Peace to you and yours, from me and mine.  I hope your troubles flee from you.  I hope your days go well.  I hope the suns shines on you.

A normal day.

In recent months my life has been a jumble.  My once consistent pattern of routines has been disrupted by the internal need to change.  Change BACK to what I think I should have been, had my depression and OCD not ruled my actions for so long.

Today I am going to try and just have a  normal day.  No stressing about the future or the past.  Lately, when I try to take a day to let my mind rest, I feel guilty.  I feel like I had been at rest for so long, that if I try now, it’s just a total waste.  But a wise friend of mine nudged me a couple weeks ago.  Telling me that even now I need to let stuff go, for short periods of time.  I am paraphrasing, but the meaning is the same.  Even when we went to Skyzone and the go kart place on Sunday, I was constantly thinking about what needed to be done.  On the topic of Sunday, it was the first time my sons had ever driven go karts.  It was amazing fun.

I hope that all of you enjoy your day.  If I can help you, I will:)  Some one pick an ingredient and I’ll write a recipe for it:)

Trust Issues

Just recently I entered a verbal agreement with a local shop owner to sell some of my old collectable cards on consignment.  While for the most part everything seems on the up and up, I am noticing that not every sale is being credited to me.  There is no written agreement, so I cannot press the issue, but I really dislike that anyone would deal in a less than upfront and honest manner.  Most would consider my actions naïve, and while I agree, why can’t people just be honest and trustworthy?  Why is that no longer a trait that is exemplified in our business owners?  Have we as a country fallen so far that the norm is now to cheat, scam, or otherwise screw someone over?

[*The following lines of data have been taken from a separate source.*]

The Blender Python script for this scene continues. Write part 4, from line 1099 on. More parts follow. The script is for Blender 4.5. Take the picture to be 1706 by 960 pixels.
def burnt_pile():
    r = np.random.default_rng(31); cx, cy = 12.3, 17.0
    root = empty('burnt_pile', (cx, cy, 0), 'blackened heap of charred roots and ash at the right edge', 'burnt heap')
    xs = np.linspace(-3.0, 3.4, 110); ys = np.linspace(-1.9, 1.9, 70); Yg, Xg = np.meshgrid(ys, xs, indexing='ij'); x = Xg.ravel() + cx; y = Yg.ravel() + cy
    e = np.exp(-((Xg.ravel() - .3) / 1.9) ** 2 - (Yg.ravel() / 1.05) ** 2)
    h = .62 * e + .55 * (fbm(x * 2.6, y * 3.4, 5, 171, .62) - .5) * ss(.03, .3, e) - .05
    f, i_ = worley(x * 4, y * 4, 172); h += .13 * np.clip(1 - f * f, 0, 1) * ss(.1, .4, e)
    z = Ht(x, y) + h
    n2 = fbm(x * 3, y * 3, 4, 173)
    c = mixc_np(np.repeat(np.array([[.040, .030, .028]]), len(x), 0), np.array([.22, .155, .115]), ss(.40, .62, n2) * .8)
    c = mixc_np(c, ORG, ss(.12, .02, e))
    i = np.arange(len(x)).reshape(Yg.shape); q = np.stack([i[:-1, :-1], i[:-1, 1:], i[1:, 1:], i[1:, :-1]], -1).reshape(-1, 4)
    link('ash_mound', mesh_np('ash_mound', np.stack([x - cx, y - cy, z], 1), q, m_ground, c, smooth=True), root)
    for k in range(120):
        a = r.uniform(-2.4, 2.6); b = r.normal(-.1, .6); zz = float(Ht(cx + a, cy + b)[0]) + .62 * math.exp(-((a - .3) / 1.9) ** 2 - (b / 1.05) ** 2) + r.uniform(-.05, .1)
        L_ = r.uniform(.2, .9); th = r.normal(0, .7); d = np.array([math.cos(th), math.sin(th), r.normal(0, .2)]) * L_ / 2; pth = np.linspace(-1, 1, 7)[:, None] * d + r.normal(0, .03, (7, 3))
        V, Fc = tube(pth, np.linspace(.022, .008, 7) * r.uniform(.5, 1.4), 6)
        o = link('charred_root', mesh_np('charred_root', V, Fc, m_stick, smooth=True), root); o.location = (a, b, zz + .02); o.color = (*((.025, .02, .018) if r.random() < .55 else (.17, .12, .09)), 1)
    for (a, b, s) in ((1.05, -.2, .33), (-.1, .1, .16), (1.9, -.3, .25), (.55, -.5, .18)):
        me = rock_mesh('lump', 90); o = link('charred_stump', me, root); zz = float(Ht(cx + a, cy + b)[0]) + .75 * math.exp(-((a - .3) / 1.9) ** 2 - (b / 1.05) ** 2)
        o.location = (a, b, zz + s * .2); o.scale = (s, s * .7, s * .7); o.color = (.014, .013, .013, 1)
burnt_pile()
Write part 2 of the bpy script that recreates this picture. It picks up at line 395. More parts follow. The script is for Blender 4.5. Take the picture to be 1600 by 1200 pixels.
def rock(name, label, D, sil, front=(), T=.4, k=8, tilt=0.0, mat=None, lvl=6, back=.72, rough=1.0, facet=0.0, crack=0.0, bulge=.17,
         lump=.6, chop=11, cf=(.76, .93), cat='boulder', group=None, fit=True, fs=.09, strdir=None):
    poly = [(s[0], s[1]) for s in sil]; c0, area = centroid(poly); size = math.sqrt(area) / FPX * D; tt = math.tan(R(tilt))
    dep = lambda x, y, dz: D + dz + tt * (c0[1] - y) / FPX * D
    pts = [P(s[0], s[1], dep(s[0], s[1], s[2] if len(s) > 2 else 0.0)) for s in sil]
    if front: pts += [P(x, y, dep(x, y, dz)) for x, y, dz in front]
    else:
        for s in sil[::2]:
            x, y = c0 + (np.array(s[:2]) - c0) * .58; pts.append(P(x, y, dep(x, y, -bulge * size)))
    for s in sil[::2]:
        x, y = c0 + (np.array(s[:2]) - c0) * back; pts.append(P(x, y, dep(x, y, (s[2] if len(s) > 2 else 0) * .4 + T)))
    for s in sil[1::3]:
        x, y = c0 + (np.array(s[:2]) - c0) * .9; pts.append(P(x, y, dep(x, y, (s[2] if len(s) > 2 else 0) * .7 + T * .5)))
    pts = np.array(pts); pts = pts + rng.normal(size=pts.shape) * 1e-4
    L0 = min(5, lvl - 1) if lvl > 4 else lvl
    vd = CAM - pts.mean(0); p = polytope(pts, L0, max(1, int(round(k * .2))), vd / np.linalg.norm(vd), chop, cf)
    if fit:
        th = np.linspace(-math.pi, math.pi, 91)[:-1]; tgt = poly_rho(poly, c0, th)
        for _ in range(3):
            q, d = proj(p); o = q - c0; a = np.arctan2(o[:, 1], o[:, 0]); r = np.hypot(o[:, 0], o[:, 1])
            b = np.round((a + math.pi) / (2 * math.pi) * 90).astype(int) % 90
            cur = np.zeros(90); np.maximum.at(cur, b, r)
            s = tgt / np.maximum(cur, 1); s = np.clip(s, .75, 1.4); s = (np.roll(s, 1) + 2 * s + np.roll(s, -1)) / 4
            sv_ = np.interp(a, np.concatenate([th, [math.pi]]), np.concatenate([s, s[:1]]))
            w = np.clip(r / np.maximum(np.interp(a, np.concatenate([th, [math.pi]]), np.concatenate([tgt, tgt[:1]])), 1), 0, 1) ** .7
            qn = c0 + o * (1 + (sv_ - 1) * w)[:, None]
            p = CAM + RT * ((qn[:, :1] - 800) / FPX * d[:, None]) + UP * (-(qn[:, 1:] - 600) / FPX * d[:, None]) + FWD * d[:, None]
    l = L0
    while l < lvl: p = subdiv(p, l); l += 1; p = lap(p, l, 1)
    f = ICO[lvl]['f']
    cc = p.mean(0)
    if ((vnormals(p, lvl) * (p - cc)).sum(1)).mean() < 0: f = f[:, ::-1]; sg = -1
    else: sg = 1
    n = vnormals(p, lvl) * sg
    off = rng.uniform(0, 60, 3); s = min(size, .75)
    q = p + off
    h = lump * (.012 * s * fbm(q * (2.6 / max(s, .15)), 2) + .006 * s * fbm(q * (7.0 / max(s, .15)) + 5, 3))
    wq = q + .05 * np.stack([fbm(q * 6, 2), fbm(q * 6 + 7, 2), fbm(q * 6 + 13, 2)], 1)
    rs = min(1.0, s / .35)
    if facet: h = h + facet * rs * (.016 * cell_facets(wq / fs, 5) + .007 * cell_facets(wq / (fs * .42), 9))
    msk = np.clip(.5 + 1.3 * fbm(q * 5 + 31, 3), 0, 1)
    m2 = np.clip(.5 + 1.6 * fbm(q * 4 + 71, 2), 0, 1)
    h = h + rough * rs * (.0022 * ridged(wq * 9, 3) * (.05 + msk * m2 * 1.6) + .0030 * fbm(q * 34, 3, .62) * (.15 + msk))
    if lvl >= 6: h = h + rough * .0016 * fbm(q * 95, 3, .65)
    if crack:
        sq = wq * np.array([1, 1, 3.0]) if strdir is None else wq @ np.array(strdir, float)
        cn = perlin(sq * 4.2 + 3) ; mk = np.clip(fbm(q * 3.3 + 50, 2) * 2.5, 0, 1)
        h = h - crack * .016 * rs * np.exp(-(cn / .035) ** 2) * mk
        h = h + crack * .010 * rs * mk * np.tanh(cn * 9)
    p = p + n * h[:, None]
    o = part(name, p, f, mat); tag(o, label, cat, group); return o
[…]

The more I test peoples character, the more disappointment I get to experience.  Our work environment is another mine field of trust issues ranging from dependability to outright having to avoid hostile situations as they occur.  Should we all just give up and treat every person with suspicion?  I don’t want to.  I will continue to naively believe that each person can, when called upon in some manner, rise above what is normal and act in a manner more fitting a civilized society.  I will go out of my way to compliment people.  I will hold doors open for anyone.  I will continue to offer assistance, when the situation is dire.  I have been burned 1000’s of times, but I refuse to give in.  Have a great day, each and every one of you.  Peace to you and yours.

Why I dislike OCD

Because when I try and explain things logically, few people understand.  I don’t want to come to the worst conclusion first, it simply happens.  I don’t want to get wrapped up in nothing, but it happens.  I don’t want to see the world as dark and cold some days, but it happens.  I can’t walk it off.  I can’t shake it off either.  I am not able to chill out on command.  It is part of what plagues my mind. Sucks.

Some days I wonder just how many people have some form of OCD.  Does it trouble them as well?  Do any of you?  Would you tell me, even if you did?  If you do, you are not alone.